Calgary

Number of single, childless Albertans on social assistance spiked during recession, Calgary economist says

A University of Calgary researcher says the latest economic downturn hit single people without kids particularly hard.

Single Albertans hit harder by downturn than couples and parents, data suggests

University of Calgary researcher Ron Kneebone says the data shows that the recent Alberta recession left a disproportionate number of childless single people having to turn to social assistance. (Getty Images)

A University of Calgary researcher says the latest economic downturn hit single people without kids particularly hard.

Ron Kneebone, who teaches economics at the School of Public Policy, analyzed social assistance caseloads in Alberta between 2000 and 2017.

"The number of single people with no children on social assistance has increased dramatically during the last recession," he said.

"It doesn't seem to be falling, and it reacted far more strongly than it ever has in the past."

In a brief analysis published by the policy school, Kneebone says single people are more vulnerable in times of economic crisis.

"Couples tend to have greater income security, perhaps in the form of a second partner having an income or larger financial assets, which reduce their eligibility and relative need for social assistance," the paper says.

University of Calgary economist Ron Kneebone says provincial data, shown on this graph, reveal that the number of single Albertans (with no children) receiving social assistance spiked during the last recession, in contrast to couples and couples with children. (University of Calgary)

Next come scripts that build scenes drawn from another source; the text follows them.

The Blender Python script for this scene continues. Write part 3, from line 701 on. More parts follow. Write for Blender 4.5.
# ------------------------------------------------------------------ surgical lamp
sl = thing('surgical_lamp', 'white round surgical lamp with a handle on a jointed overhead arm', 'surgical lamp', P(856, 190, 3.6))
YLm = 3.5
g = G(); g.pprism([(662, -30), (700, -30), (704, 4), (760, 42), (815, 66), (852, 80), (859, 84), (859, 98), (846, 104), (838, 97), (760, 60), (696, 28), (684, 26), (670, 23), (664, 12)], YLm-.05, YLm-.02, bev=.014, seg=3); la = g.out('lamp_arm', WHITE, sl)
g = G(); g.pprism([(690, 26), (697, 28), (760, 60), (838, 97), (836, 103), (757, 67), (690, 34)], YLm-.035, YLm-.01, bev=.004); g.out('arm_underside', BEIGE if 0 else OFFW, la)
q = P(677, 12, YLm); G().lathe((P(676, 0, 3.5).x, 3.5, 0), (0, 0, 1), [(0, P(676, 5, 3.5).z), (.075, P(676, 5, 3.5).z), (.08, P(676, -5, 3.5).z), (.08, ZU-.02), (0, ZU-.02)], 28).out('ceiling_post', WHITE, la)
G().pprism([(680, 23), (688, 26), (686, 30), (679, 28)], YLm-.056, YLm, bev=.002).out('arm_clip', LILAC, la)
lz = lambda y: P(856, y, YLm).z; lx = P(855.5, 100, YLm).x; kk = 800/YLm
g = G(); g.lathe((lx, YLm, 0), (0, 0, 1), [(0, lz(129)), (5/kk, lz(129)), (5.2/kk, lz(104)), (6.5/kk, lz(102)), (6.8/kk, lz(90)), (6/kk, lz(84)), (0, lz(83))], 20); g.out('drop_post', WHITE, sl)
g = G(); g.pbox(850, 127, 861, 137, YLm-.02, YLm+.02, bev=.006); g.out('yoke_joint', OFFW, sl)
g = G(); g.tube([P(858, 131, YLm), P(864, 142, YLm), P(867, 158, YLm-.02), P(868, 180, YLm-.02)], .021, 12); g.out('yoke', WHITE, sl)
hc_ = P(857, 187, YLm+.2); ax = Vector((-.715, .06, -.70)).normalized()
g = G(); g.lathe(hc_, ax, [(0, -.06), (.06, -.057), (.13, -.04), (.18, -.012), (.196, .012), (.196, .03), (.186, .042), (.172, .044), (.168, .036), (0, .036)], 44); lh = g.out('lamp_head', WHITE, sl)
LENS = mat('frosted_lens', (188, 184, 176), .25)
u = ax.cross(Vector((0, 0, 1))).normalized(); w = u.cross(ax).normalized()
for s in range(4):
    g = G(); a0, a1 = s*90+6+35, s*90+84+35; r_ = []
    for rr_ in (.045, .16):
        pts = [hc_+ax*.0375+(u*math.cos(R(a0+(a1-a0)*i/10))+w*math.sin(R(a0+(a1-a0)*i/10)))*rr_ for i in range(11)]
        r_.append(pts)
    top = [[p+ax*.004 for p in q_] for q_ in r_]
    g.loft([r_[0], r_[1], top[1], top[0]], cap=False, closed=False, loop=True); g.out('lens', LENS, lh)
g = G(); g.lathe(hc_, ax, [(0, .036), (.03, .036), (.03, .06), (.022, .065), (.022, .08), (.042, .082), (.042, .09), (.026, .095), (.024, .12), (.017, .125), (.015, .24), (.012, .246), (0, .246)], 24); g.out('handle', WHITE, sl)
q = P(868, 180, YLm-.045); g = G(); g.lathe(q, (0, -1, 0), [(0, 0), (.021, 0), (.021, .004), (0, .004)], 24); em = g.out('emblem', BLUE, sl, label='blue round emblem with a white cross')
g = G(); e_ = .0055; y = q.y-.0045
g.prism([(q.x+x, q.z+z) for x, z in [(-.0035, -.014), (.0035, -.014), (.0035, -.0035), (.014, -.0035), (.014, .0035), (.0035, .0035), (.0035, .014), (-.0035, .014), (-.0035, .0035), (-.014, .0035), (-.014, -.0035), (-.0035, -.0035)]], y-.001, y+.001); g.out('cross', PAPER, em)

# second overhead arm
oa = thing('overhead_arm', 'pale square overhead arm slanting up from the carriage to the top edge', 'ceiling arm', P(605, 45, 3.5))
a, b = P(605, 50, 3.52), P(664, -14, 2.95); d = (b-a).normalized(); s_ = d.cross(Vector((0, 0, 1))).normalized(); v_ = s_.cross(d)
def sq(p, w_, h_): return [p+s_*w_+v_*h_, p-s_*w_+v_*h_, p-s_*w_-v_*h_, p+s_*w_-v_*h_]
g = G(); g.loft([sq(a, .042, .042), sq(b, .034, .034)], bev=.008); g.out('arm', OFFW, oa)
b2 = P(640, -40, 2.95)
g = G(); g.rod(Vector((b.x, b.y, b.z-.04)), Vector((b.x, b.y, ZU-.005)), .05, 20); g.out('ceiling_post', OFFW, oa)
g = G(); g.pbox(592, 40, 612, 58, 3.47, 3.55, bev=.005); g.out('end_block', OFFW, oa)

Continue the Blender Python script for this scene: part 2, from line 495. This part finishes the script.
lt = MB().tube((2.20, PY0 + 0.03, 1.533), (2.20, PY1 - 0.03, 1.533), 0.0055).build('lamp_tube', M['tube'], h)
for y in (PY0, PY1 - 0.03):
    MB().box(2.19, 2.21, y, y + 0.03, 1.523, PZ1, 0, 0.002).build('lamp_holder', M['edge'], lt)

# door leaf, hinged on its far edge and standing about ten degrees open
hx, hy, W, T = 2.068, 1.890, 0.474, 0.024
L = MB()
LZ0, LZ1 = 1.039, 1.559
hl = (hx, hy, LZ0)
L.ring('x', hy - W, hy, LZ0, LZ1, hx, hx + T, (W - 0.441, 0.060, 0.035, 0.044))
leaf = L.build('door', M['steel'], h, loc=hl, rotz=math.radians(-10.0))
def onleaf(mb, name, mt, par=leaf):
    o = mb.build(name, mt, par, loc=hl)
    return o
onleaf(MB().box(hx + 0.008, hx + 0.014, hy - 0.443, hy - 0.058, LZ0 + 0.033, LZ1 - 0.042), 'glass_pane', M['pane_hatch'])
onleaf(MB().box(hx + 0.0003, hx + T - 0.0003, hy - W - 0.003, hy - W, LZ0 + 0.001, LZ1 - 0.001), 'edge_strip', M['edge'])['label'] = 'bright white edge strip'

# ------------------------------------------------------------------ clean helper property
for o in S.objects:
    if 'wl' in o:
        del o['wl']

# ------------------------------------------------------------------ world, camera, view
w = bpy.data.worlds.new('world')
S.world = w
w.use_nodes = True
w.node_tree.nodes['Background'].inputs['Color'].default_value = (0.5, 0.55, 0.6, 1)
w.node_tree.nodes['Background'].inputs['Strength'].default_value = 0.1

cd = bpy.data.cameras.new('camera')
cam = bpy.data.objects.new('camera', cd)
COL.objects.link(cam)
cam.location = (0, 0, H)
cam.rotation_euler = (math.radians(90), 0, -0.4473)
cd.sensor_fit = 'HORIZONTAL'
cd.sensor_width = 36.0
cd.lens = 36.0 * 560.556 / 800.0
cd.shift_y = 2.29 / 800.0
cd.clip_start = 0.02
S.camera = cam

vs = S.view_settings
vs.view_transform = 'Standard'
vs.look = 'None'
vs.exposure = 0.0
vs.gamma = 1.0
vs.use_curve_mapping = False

Kneebone says governments have done a good job of improving supports for families in need. But he says policy makers should do more to help single adults who don't have children.

"We increased the amount of benefits going to children, we have all sorts of child tax benefits to help those families," he said.

"But left by the wayside are single people. They are not receiving any of those benefits. And from what I can see from these data, it's about time the government started to pay attention to them."

At the Calgary Food Bank, communications manager D.D. Coutts confirms that there are more and more single people are coming through their doors for help.

"There is still a growth rate in families needing support, but the singles are really beginning to be troubling, and the trend is higher and higher," she said.